Brief:
Repeat exactly the lines running from the line that contains "P.build('virgin_and_child_icon')" to the line that contains "P.build('lunette_painting',thick=.04,shape=sh)"; include both ends and add nothing.
========================================================================
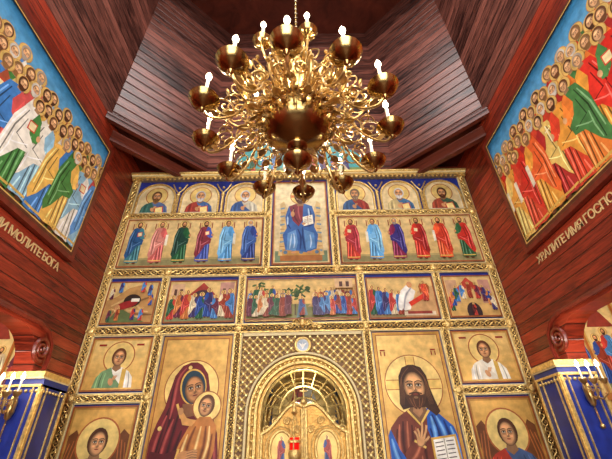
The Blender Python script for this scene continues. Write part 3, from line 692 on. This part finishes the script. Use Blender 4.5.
P.ell(.58,.84,.1,.055,(204,144,90),rot=.2)
for k in range(4): P.line([(.62,.875-.03*k),(.7,.895-.03*k),(.77,.89-.032*k)],.03,shade(SK,.6)); P.line([(.62,.875-.03*k),(.7,.895-.03*k),(.77,.89-.032*k)],.022,(208,150,96))
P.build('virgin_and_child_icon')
G.build('carved_gilding',M_gold,True,parent=ico); D.build('frame_ground',M_dark,parent=ico); C.build('cream_fillets',M_cream,parent=ico); La.build('gate_lattice',M_lat,True,parent=ico)

P=Paint((-1.45,YB-.14,6.95),(1,0,0),(0,0,1),(0,-1,0),2.9,1.05)
sh=[(0,0),(2.9,0),(2.9,.35)]+[(1.45+1.45*cos(t),.35+.7*sin(t)) for t in [pi*i/18 for i in range(1,18)]]+[(0,.35)]
P.poly(sh,(70,160,160)); P.rect(.0,.0,2.9,.2,(120,140,80))
for i in range(9):
    saint(P,.4+i*.26,.05,.66 if 1<i<7 else .5,ROBES[(i*4+1)%9],ROBES[(i*2)%9],d=1 if i<5 else -1)
P.build('lunette_painting',thick=.04,shape=sh)

# royal doors
rd=empty('royal_doors')
for sx in (-1,1):
    def top(t): return 1.98+.36*sin(t*pi/2)
    out=[(sx*.645,.15),(sx*.645,1.98)]+[(sx*(.645-.63*i/14),top(i/14)-.05*sin(i/14*2*pi)) for i in range(1,15)]+[(sx*.015,.15)]
    m=MB(); m.prism([(a,6.04,b) for a,b in out],(0,.03,0)); m.build('leaf_panel',M_doorg,parent=rd)
    m=MB(); m.tube([(a,6.035,b) for a,b in out[1:-1]],.028,6)
    m.tube([(sx*.03,6.035,.15),(sx*.03,6.035,2.3)],.025,6); m.tube([(sx*.62,6.035,.15),(sx*.62,6.035,2.0)],.025,6)
    for cz in (1.78,1.2,.62):
        m.tube([(sx*.33+.17*cos(t),6.03,cz+.24*sin(t)) for t in [2*pi*i/28 for i in range(28)]],.022,6,True)
        m.tube([(sx*.33+.23*cos(t),6.035,cz+.29*sin(t)) for t in [2*pi*i/28 for i in range(28)]],.012,5,True)
        for (ax,az) in ((-.23,.25),(.23,.25),(-.23,-.25),(.23,-.25),(-.08,.36),(.1,.36)):
            m.tube([(sx*(.33+ax)+.06*(1-i/20)*cos(i*.55),6.032,cz+az+.06*(1-i/20)*sin(i*.55)) for i in range(19)],.012,5)
    m.build('leaf_carving',M_gold,True,parent=rd)
    for cz in (1.78,1.2,.62):
        P=Paint((sx*.33-.15,6.035,cz-.22),(1,0,0),(0,0,1),(0,-1,0),.3,.44)
        sh=[(.15+.15*cos(t),.22+.22*sin(t)) for t in [2*pi*i/24 for i in range(24)]]
        P.poly(sh,(224,184,104),.4); P.clip=(.04,.03,.26,.42)
        saint(P,.15,.02,.38,(60,80,140),(176,60,44),d=-sx,det=0)
        P.build('door_icon',.004,shape=sh,parent=rd)
m=MB(); m.tube([(0,6.03,.15),(0,6.03,2.36)],.022,8); m.ball((0,6.03,2.4),.05,10)
m.tube([(0,6.03,2.42),(0,6.03,2.62)],.012,6); m.tube([(-.06,6.03,2.55),(.06,6.03,2.55)],.012,6); m.build('astragal_cross',M_gold,True,parent=rd)

# sanctuary
m=MB(); m.box((-2.6,9.6,0),(2.6,9.7,4.6)); m.build('wall_sanctuary_back',M_cream2)
m=MB(); m.box((-2.7,6.1,0),(-2.6,9.7,4.6)); m.build('wall_sanctuary_left',M_cream2)
m=MB(); m.box((2.6,6.1,0),(2.7,9.7,4.6)); m.build('wall_sanctuary_right',M_cream2)
m=MB(); m.box((-2.7,6.1,4.6),(2.7,9.7,4.7)); m.build('ceiling_sanctuary',M_cream2)
can=empty('altar_canopy')
m=MB()
for x in (-.85,.85):
    for y in (7.4,8.8):
        m.lathe([(.1,0),(.1,.15),(.055,.2),(.05,1.2),(.06,2.2),(.1,2.3),(.1,2.4)],(x,y,0),12)
for y in (7.4,8.8):
    for r in (.85,.76): m.tube([(a,y,b) for a,b in arcp(0,2.4,r,pi,0,24)],.035,6)
    for k in range(9):
        a=pi*(k+.5)/9; m.tube([(.76*cos(a),y,2.4+.76*sin(a)),(.45*cos(a),y,2.4+.45*sin(a))],.018,5)
    m.tube([(a,y,b) for a,b in arcp(0,2.4,.45,pi,0,20)],.025,6)
m.box((-.95,7.35,3.27),(.95,8.85,3.33))
m.lathe([(.6,3.33),(.62,3.45),(.5,3.7),(.28,3.88),(.08,3.98),(.05,4.05),(.09,4.12),(.02,4.2)],(0,8.1,0),20)
m.build('canopy_frame',M_gold,True,parent=can)
P=Paint((-.9,9.565,.0),(1,0,0),(0,0,1),(0,-1,0),1.8,4.0)
P.rect(0,0,1.8,4,(214,170,90),.4); P.rect(.06,.06,1.74,3.94,(70,100,150)); P.rect(.15,1.4,1.65,3.8,(236,204,130),.4); saint(P,.9,1.5,2.1,(240,236,224),(206,70,50),beard=(80,48,26),det=1,d=1); P.border(.05,(214,160,70),.8); P.build('sanctuary_altarpiece')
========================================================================
Solved exercise:
P.build('virgin_and_child_icon')
G.build('carved_gilding',M_gold,True,parent=ico); D.build('frame_ground',M_dark,parent=ico); C.build('cream_fillets',M_cream,parent=ico); La.build('gate_lattice',M_lat,True,parent=ico)

P=Paint((-1.45,YB-.14,6.95),(1,0,0),(0,0,1),(0,-1,0),2.9,1.05)
sh=[(0,0),(2.9,0),(2.9,.35)]+[(1.45+1.45*cos(t),.35+.7*sin(t)) for t in [pi*i/18 for i in range(1,18)]]+[(0,.35)]
P.poly(sh,(70,160,160)); P.rect(.0,.0,2.9,.2,(120,140,80))
for i in range(9):
    saint(P,.4+i*.26,.05,.66 if 1<i<7 else .5,ROBES[(i*4+1)%9],ROBES[(i*2)%9],d=1 if i<5 else -1)
P.build('lunette_painting',thick=.04,shape=sh)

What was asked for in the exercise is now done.